"The Evening Gazette" is based on the real-life "New York Evening Graphic", the most sensational of all the "Front Page"-era tabloid papers (critics called it the Porno-Graphic). The paper, owned by Bernarr Macfadden, was published from 1924-32. At the time this film was made, the Graphic had been losing circulation, because its new editor had been trying to make it a more respectable paper, just like in the film. The paper was best known for its "composographs", composite photographs used to create an otherwise unobtainable illustration. Louis Weitzenkorn, who wrote the original play, entitled "Late Night Final", had been a reporter and managing editor on the "Evening Graphic".

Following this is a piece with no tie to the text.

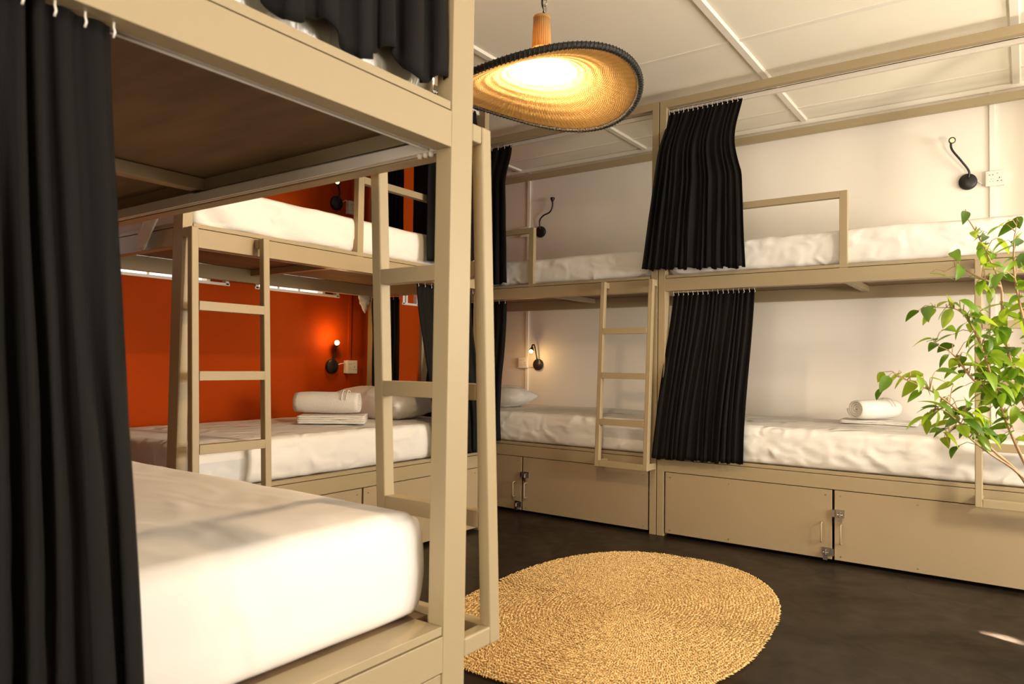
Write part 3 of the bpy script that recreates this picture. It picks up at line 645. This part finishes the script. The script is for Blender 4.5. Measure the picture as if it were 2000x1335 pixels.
verts, faces = [], []
ROWW = .0125; nrow = int(RB / ROWW)
for r in range(nrow, 0, -1):
    s = r / nrow; per = math.pi * (3 * (RA + RB) - math.sqrt((3 * RA + RB) * (RA + 3 * RB))) * s
    n = max(6, int(per / .0115)); off = random.random()
    for k in range(n):
        t = 2 * math.pi * (k + off) / n
        p = rugpt(t, s); q = rugpt(t + .02, s); tn = (q - p); 
        if tn.length < 1e-6: continue
        tn.normalize(); nn = Vector((-tn.y, tn.x, 0))
        for sd in (-1, 1):
            d = (tn + nn * sd * (.85 + random.uniform(-.55, .5))).normalized(); sdv = Vector((-d.y, d.x, 0))
            c = p + nn * sd * .0032 + tn * (.003 * sd) + nn * random.gauss(0, .0016) + Vector((0, 0, .0095 + random.uniform(-.0012, .0018)))
            L2 = .0088 * random.uniform(.8, 1.5); W2 = .0029; H2 = random.uniform(.0026, .0046); i0 = len(verts)
            up = Vector((0, 0, random.uniform(-.001, .0018)))
            verts += [c - d * L2 - Vector((0, 0, .003)), c + sdv * W2 , c + d * L2 + up - Vector((0, 0, .002)), c - sdv * W2, c + Vector((0, 0, H2)) + up]
            faces += [(i0, i0 + 1, i0 + 4), (i0 + 1, i0 + 2, i0 + 4), (i0 + 2, i0 + 3, i0 + 4), (i0 + 3, i0, i0 + 4)]
me = bpy.data.meshes.new('straw_braid'); me.from_pydata(verts, [], faces); me.materials.append(STRAW)
o = bpy.data.objects.new('straw_braid', me); COL.objects.link(o); o.parent = rug; tag(o, kind='stuff')

# ------------------------------------------------------------------ ficus
plant = empty('potted_ficus', (.30, 3.0, 0)); tag(plant, 'leafy green potted ficus leaning in at the right edge', 'potted plant')
PO = Vector((.30, 3.0, 0))
def W(p): return Vector(p) - PO
bm = BM(); lathe(bm, [(.095, 0), (.10, .005), (.135, .22), (.145, .222), (.145, .25), (.128, .25), (.125, .215), (0, .214)], (0, 0, 0), None, 36); new('pot', bm, POT, plant, True).modifiers.new('e', 'EDGE_SPLIT')
bm = BM(); lathe(bm, [(.124, .2145), (.12, .228), (.06, .236), (0, .238)], (0, 0, 0), None, 24); new('soil', bm, SOIL, plant, True)
BRS = {
'A': [(.164, 2.915, .269), (.048, 2.814, .542), (-.017, 2.755, .678), (-.094, 2.688, .765), (-.158, 2.631, .86), (-.222, 2.575, .923), (-.272, 2.53, .954), (-.32, 2.487, .977)],
'B': [(.164, 2.913, .317), (.048, 2.82, .589), (-.023, 2.762, .765), (-.068, 2.725, .909), (-.1, 2.697, 1.037), (-.132, 2.671, 1.133), (-.171, 2.641, 1.189), (-.23, 2.598, 1.196)],
'C': [(.165, 2.911, .398), (.062, 2.833, .717), (-.015, 2.777, .941), (-.054, 2.75, 1.135), (-.06, 2.748, 1.266), (-.093, 2.729, 1.364), (-.126, 2.71, 1.446), (-.152, 2.696, 1.496)],
'D': [(.178, 2.917, .478), (.088, 2.824, .8), (.024, 2.753, 1.039), (-.02, 2.697, 1.259), (-.025, 2.672, 1.383), (-.018, 2.659, 1.443)],
'E': [(.1, 2.86, .525), (-.017, 2.752, .678), (-.081, 2.687, .735), (-.132, 2.631, .783), (-.169, 2.585, .831), (-.193, 2.551, .8), (-.186, 2.54, .771)],
'F': [(-.068, 2.725, .909), (-.133, 2.667, .972), (-.184, 2.618, 1.051), (-.228, 2.576, 1.079)],
'G': [(-.059, 2.718, 1.263), (-.119, 2.689, 1.296), (-.172, 2.665, 1.329), (-.206, 2.657, 1.314)],
'H': [(-.095, 2.711, .763), (-.158, 2.632, .828), (-.207, 2.564, .877), (-.237, 2.513, .862)],
'I': [(.089, 2.841, .799), (.078, 2.855, 1.04), (.067, 2.869, 1.271), (.055, 2.886, 1.424)],
'J': [(.20, 2.93, .50), (.16, 2.90, .80), (.15, 2.93, 1.10), (.17, 2.95, 1.38)]}
twigpts = []
for k, l in BRS.items():
    pts = [W(p) for p in l]
    if k in 'ABCDJ': pts = [Vector((random.uniform(-.03, .03), random.uniform(-.03, .03), .22))] + pts
    pts = cr(pts, 6); n = len(pts); big = .0055 if k in 'ABCD' else .003
    bm = BM(); tube(bm, pts, [big * (1 - i / n) + .0011 for i in range(n)], 7); new('branch', bm, BARK, plant, True)
    for i, p in enumerate(pts):
        if i > n * (.32 if k in 'ABCDJ' else .1): twigpts.append(p)
def leafmesh(mt, bend):
    bm = BM(); L_, Wd = 1.0, .27; rows = 7; g = []
    for i in range(rows + 1):
        t = i / rows; wd = Wd * math.sin(math.pi * t ** .8) ** .75 * (1 - .25 * t) if 0 < t < 1 else (.012 if t == 0 else .004)
        z = -bend * t * t; row = []
        for s in (-1, -.5, 0, .5, 1): row.append(bm.verts.new((t * L_ * (1 - .12 * bend * t), s * wd, z + .10 * abs(s) * wd * 2.2)))
        g.append(row)
    for i in range(rows):
        for j in range(4): bm.faces.new((g[i][j], g[i][j + 1], g[i + 1][j + 1], g[i + 1][j]))
    me = bpy.data.meshes.new('leaf'); bm.to_mesh(me); bm.free(); me.materials.append(mt)
    for p in me.polygons: p.use_smooth = True
    return me
LM = [leafmesh(mt, b) for mt in LEAF for b in (.15, .45)]
wts = [4, 4, 5, 5, 2, 2]
def leaf(p, d, L_, roll):
    o = bpy.data.objects.new('leaf', random.choices(LM, wts)[0]); COL.objects.link(o); o.parent = plant
    d = Vector(d).normalized(); up = Vector((0, 0, 1)); y = up.cross(d).normalized(); z = d.cross(y)
    M = Matrix((d, y, z)).transposed().to_4x4() @ Matrix.Rotation(roll, 4, 'X')
    o.matrix_local = Matrix.Translation(p) @ M @ Matrix.Scale(L_, 4)
LV = [(-.244,2.527,1.185),(-.249,2.61,1.176),(-.198,2.61,1.162),(-.229,2.554,1.08),(-.206,2.657,1.073),(-.178,2.629,1.37),(-.156,2.609,1.313),(-.211,2.657,1.303),(-.148,2.658,1.491),(-.126,2.639,1.437),(-.078,2.639,1.376),(-.05,2.744,1.397),(-.015,2.731,1.42),(-.326,2.488,.977),(-.286,2.603,.984),(-.293,2.562,.947),(-.245,2.56,.942),(-.213,2.669,.947),(-.205,2.639,.903),(-.235,2.582,.87),(-.246,2.538,.827),(-.22,2.644,.829),(-.16,2.648,.874),(-.201,2.585,.786),(-.188,2.682,.749),(-.112,2.697,.808),(-.101,2.669,.763),(-.195,2.68,.993),(-.112,2.707,.874),(-.129,2.655,.943),(-.154,2.591,1.193),(-.173,2.666,1.133),(-.145,2.65,1.1),(-.13,2.626,1.036),(-.161,2.691,1.004),(-.112,2.68,1.262),(-.091,2.662,1.164),(-.053,2.769,1.333),(-.033,2.748,1.297),(-.02,2.724,1.198),(-.066,2.66,1.052),(-.041,2.764,1.038),(-.048,2.726,.925),(-.015,2.711,.974),(-.082,2.75,.972),(-.086,2.704,1.102)]
def twig_leaf(c, L_):
    """leaf centred near c, its twig running back to the closest branch point"""
    c = Vector(c); near = min(twigpts, key=lambda q: (q - c).length + max(0, q.z - c.z) * .2)
    away = (c - near); away.z *= .4
    if away.length < .01: away = Vector((random.uniform(-1, 1), random.uniform(-1, 1), 0))
    d = away.normalized() + Vector((random.uniform(-.7, .4), random.uniform(-.6, .6), random.uniform(-.75, -.1)))
    d.normalize(); p = c - d * L_ * .5
    bm = BM(); mid = near.lerp(p, .55) + Vector((0, 0, .012)); tube(bm, [near, mid, p], [.0016, .0012, .0008], 4); new('twig', bm, BARK, plant, True)
    leaf(p, d, L_, random.uniform(-.8, .8))
for c in LV: twig_leaf(W(c), random.uniform(.055, .078))
cand = [p for p in twigpts]
cnt = 0
while cnt < 238:
    p = random.choice(cand); c = p + Vector((random.gauss(0, 1), random.gauss(0, 1), random.gauss(0, .8))) * .040
    w0 = c + PO
    if w0.x > .02 and cnt % 6: continue
    if w0.x < -.12 and random.random() < .75: continue
    if w0.z < .78 or (w0.z > 1.22 and random.random() < .6) or w0.z > 1.47: continue
    cnt += 1; twig_leaf(c, random.uniform(.048, .076))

One of Edward G. Robinson's favorite films. In Robinson's autobiography, he says: "I loved Randall because he wasn't a gangster. I suspect he was conceived as an Anglo-Saxon. To look at me nobody would believe it, but I enjoyed doing him. He made sense, and thus I'm able to say that Five Star Final is one of my favorite films."
Prior to its release, the film was attacked by censors as "exceedingly dangerous" due to its negative depiction of the press. The censors also objected to the character of Isopod (Boris Karloff). In the earlier drafts of the script, the character of Isopod is a defrocked Catholic priest who betrays his ministerial oath, frequents saloons, and sexually assaults a female reporter in a taxi cab. His role in the film was significantly revised to be less villainous.
Upon the film's release, press baron William Randolph Hearst deemed the film to be an assault upon his Hearst-owned newspapers known for their muck-raking stories and vicious tactics. Hearst pressured the mayor of Boston to ban the film and to issue a public statement decrying its "false" depiction of journalism.